Supplied data
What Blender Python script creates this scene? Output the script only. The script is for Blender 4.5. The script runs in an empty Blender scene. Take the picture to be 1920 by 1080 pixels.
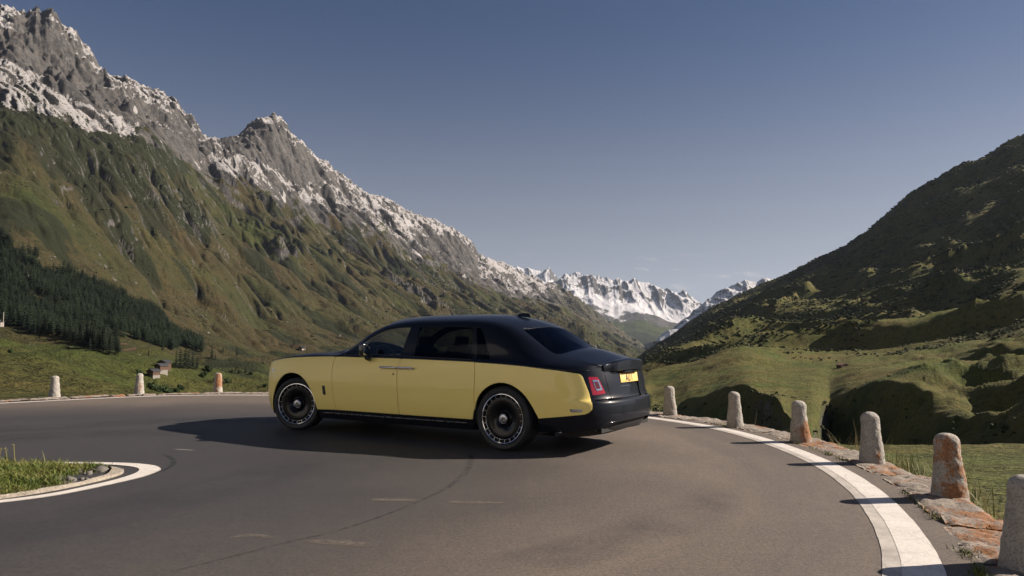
import bpy, bmesh, math, random
import numpy as np
from mathutils import Vector, Matrix
from mathutils.geometry import delaunay_2d_cdt
random.seed(7)
sc = bpy.context.scene
R = math.radians

# ---------------------------------------------------------------- camera
CAM_H = 1.3846; FPX = 1359.4; PITCH = 0.06866
cam_d = bpy.data.cameras.new('camera'); cam = bpy.data.objects.new('camera', cam_d)
sc.collection.objects.link(cam); sc.camera = cam
cam.location = (0, 0, CAM_H); cam.rotation_euler = (math.pi/2 + PITCH, 0, 0)
cam_d.sensor_width = 36; cam_d.lens = FPX/1920*36
cam_d.clip_start = 0.1; cam_d.clip_end = 90000

# ---------------------------------------------------------------- daylight
SUN_EL = 31.0; SUN_AZ = 84.0          # azimuth clockwise from +Y
world = bpy.data.worlds.new('World'); sc.world = world; world.use_nodes = True
wn = world.node_tree.nodes; wl = world.node_tree.links
for n in list(wn): wn.remove(n)
wo = wn.new('ShaderNodeOutputWorld'); wb = wn.new('ShaderNodeBackground'); sky = wn.new('ShaderNodeTexSky')
sky.sky_type = 'NISHITA'; sky.sun_disc = False; sky.sun_elevation = R(SUN_EL); sky.sun_rotation = R(SUN_AZ)
sky.altitude = 3000; sky.air_density = .58; sky.dust_density = 4.0; sky.ozone_density = 2.6
wb.inputs['Strength'].default_value = 0.052
hs = wn.new('ShaderNodeHueSaturation'); 
# a few thin cloud wisps low over the head of the valley
tc_ = wn.new('ShaderNodeTexCoord'); sx_ = wn.new('ShaderNodeSeparateXYZ'); wl.new(tc_.outputs['Generated'], sx_.inputs[0])
def wm(op, a, b=None, c=None):
    x = wn.new('ShaderNodeMath'); x.operation = op
    for k_, v_ in ((0, a), (1, b), (2, c)):
        if v_ is None: continue
        if hasattr(v_, 'links'): wl.new(v_, x.inputs[k_])
        else: x.inputs[k_].default_value = v_
    return x.outputs[0]
def wr(v_, a, b):
    x = wn.new('ShaderNodeMapRange'); x.interpolation_type = 'SMOOTHSTEP'; x.inputs[1].default_value = a; x.inputs[2].default_value = b; wl.new(v_, x.inputs[0]); return x.outputs[0]
az_ = wm('ARCTAN2', sx_.outputs[0], sx_.outputs[1]); el_ = wm('ARCSINE', sx_.outputs[2])
wl.new(wm('ADD', wm('MULTIPLY', wr(el_, .04, .46), .72), .30), hs.inputs['Saturation']); wl.new(wm('ADD', .74, wm('MULTIPLY', wr(el_, .03, .25), .17)), hs.inputs['Value'])
cv = wn.new('ShaderNodeCombineXYZ'); wl.new(wm('MULTIPLY', az_, 9.0), cv.inputs[0]); wl.new(wm('MULTIPLY', el_, 42.0), cv.inputs[1])
cn = wn.new('ShaderNodeTexNoise'); cn.inputs['Scale'].default_value = 1.6; cn.inputs['Detail'].default_value = 7; cn.inputs['Roughness'].default_value = .6; wl.new(cv.outputs[0], cn.inputs['Vector'])
msk = wm('MULTIPLY', wm('MULTIPLY', wr(el_, .045, .075), wr(el_, .125, .09)), wm('MULTIPLY', wr(az_, -.05, .08), wr(az_, .42, .30)))
cf = wm('MULTIPLY', wm('MULTIPLY', wr(cn.outputs['Fac'], .56, .74), msk), .55)
cm = wn.new('ShaderNodeMix'); cm.data_type = 'RGBA'; wl.new(cf, cm.inputs[0]); wl.new(hs.outputs[0], cm.inputs[6]); cm.inputs[7].default_value = (8.5, 7.2, 6.6, 1)
wl.new(sky.outputs[0], hs.inputs['Color']); wl.new(cm.outputs[2], wb.inputs[0]); wl.new(wb.outputs[0], wo.inputs[0])
sun_d = bpy.data.lights.new('sun', 'SUN'); sun = bpy.data.objects.new('sun', sun_d); sc.collection.objects.link(sun)
sun_d.energy = 5.0; sun_d.angle = R(0.5); sun_d.color = (1.0, .87, .74)
_sv = Vector((math.sin(R(SUN_AZ))*math.cos(R(SUN_EL)), math.cos(R(SUN_AZ))*math.cos(R(SUN_EL)), math.sin(R(SUN_EL))))
sun.rotation_euler = _sv.to_track_quat('Z', 'Y').to_euler()
sc.view_settings.view_transform = 'Standard'; sc.view_settings.look = 'None'
sc.view_settings.exposure = 0.95; sc.view_settings.gamma = 1.0
sc.render.engine = 'CYCLES'
try:
    sc.cycles.use_denoising = True
    sc.cycles.max_bounces = 6; sc.cycles.transparent_max_bounces = 16; sc.cycles.volume_bounces = 0
    sc.cycles.caustics_reflective = False; sc.cycles.caustics_refractive = False
except Exception: pass

# ---------------------------------------------------------------- helpers
def tag(o, label=None, cat=None, group=None, kind=None):
    if label: o['label'] = label
    if cat: o['category'] = cat
    if group: o['group'] = group
    if kind: o['kind'] = kind
    return o
def link(o, parent=None):
    sc.collection.objects.link(o)
    if parent is not None: o.parent = parent
    return o
def empty(name, loc=(0,0,0), rz=0.0, parent=None):
    o = bpy.data.objects.new(name, None); o.location = loc; o.rotation_euler = (0, 0, rz); o.empty_display_size = .2
    return link(o, parent)
def mesh_np(name, V, Fc, mat, parent=None, normals=None, smooth=True, attrs=None):
    """one mesh object out of numpy arrays; Fc: (n,3) or (n,4) array or list"""
    me = bpy.data.meshes.new(name)
    V = np.asarray(V, np.float32)
    if isinstance(Fc, np.ndarray):
        k = Fc.shape[1]; n = len(Fc)
        me.vertices.add(len(V)); me.vertices.foreach_set('co', V.ravel())
        me.loops.add(n*k); me.loops.foreach_set('vertex_index', Fc.astype(np.int32).ravel())
        me.polygons.add(n); me.polygons.foreach_set('loop_start', np.arange(0, n*k, k, dtype=np.int32))
        try: me.polygons.foreach_set('loop_total', np.full(n, k, dtype=np.int32))
        except Exception: pass
        me.update(calc_edges=True)
    else:
        me.from_pydata([tuple(map(float, v)) for v in V], [], [tuple(int(i) for i in f) for f in Fc]); me.update()
    me.validate()
    if smooth: me.polygons.foreach_set('use_smooth', np.ones(len(me.polygons), bool))
    if normals is not None: me.normals_split_custom_set_from_vertices([tuple(map(float, v)) for v in normals])
    if attrs:
        for an, av in attrs.items():
            av = np.asarray(av, np.float32)
            a = me.attributes.new(an, 'FLOAT', 'POINT'); a.data.foreach_set('value', av.ravel())
    if mat: me.materials.append(mat)
    o = bpy.data.objects.new(name, me)
    return link(o, parent)
class MB:
    """collects simple pieces into one mesh"""
    def __init__(s): s.v = []; s.f = []; s.n = 0
    def add(s, V, F):
        V = [tuple(map(float, p)) for p in V]
        s.v += V; s.f += [tuple(i + s.n for i in f) for f in F]; s.n += len(V); return s
    def box(s, c, d, rz=0.0, tilt=None):
        a, b, e = d[0]/2, d[1]/2, d[2]/2; M = Matrix.Rotation(rz, 3, 'Z')
        if tilt is not None: M = M @ tilt
        V = [M @ Vector((x*a, y*b, z*e)) + Vector(c) for x in (-1,1) for y in (-1,1) for z in (-1,1)]
        return s.add(V, [(0,1,3,2),(4,6,7,5),(0,4,5,1),(2,3,7,6),(0,2,6,4),(1,5,7,3)])
    def tube(s, P, r, n=8, cap=True):
        P = [Vector(p) for p in P]; m = len(P); rr = r if hasattr(r, '__len__') else [r]*m; V = []
        for i, p in enumerate(P):
            t = (P[min(i+1, m-1)] - P[max(i-1, 0)]).normalized()
            u = t.cross(Vector((0,0,1))); u = u.normalized() if u.length > 1e-4 else Vector((1,0,0)); w = t.cross(u)
            V += [p + (u*math.cos(2*math.pi*k/n) + w*math.sin(2*math.pi*k/n))*rr[i] for k in range(n)]
        F = [(i*n+k, i*n+(k+1) % n, (i+1)*n+(k+1) % n, (i+1)*n+k) for i in range(m-1) for k in range(n)]
        if cap: F += [tuple(range(n))[::-1], tuple(range((m-1)*n, m*n))]
        return s.add(V, F)
    def lathe(s, prof, axis='Y', n=64, c=(0,0,0), close=False):
        V = []; m = len(prof)
        for k in range(n):
            a = 2*math.pi*k/n
            for r, h in prof:
                q = (r*math.cos(a), h, r*math.sin(a)) if axis == 'Y' else (r*math.cos(a), r*math.sin(a), h)
                V.append((q[0]+c[0], q[1]+c[1], q[2]+c[2]))
        F = []
        for k in range(n):
            k2 = (k+1) % n
            for i in range(m - (0 if close else 1)):
                j = (i+1) % m
                F.append((k*m+i, k*m+j, k2*m+j, k2*m+i))
        return s.add(V, F)
    def build(s, name, mat, parent=None, smooth=False, bevel=0, seg=2):
        o = mesh_np(name, s.v, s.f, mat, parent, smooth=smooth)
        bm = bmesh.new(); bm.from_mesh(o.data); bmesh.ops.recalc_face_normals(bm, faces=bm.faces)
        if bevel: bmesh.ops.bevel(bm, geom=list(bm.edges), offset=bevel, segments=seg, profile=.5, affect='EDGES', clamp_overlap=True)
        bm.to_mesh(o.data); bm.free()
        if smooth or bevel: o.data.polygons.foreach_set('use_smooth', np.ones(len(o.data.polygons), bool))
        if smooth == 'auto' or bevel:
            try: o.data.set_sharp_from_angle(angle=R(40))
            except Exception: pass
        return o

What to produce
Some lines of the data may hold the word "scene". Say how many do, with nothing else.

Written answer
2